K: I still make mistakes, too. I used to think people I heard speaking fluently could speak it perfectly, but in my experience, it doesn’t work like that. 

M: I still make mistakes in Italian too!

K: There are things you don’t really learn in your native language or you forget very easily. So there are lots of things like that for me in English.

What are the best and worst things about living in Italy?

K: The thing that I absolutely love about Italy is that, compared to a lot of other countries, Italy has really held onto important traditions for people living together and for mental health. Italians are really sociable, they always stop to eat together twice a day.
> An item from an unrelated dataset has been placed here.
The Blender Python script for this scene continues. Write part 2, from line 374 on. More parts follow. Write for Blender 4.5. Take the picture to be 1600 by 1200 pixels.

You never feel lonely – nothing is so important that you can’t drop it to have a conversation. The flipside of that is that everyone pays so much attention to everyone else’s business! In British culture, people are a lot more live-and-let-live, so it’s a big adjustment to have people so interested in what you’re doing. It comes with a lot of social pressure too.

M: I would agree. I would say that the weather is something that is really difficult to have somewhere else. Also, you are really close to everything you would really want to do, wherever you are in Italy. 

K: Mountains, lakes…

M: Cities… Every region has everything pretty much. And—wait, we forgot food. We can’t not mention the food. I can’t. I’m Neapolitan.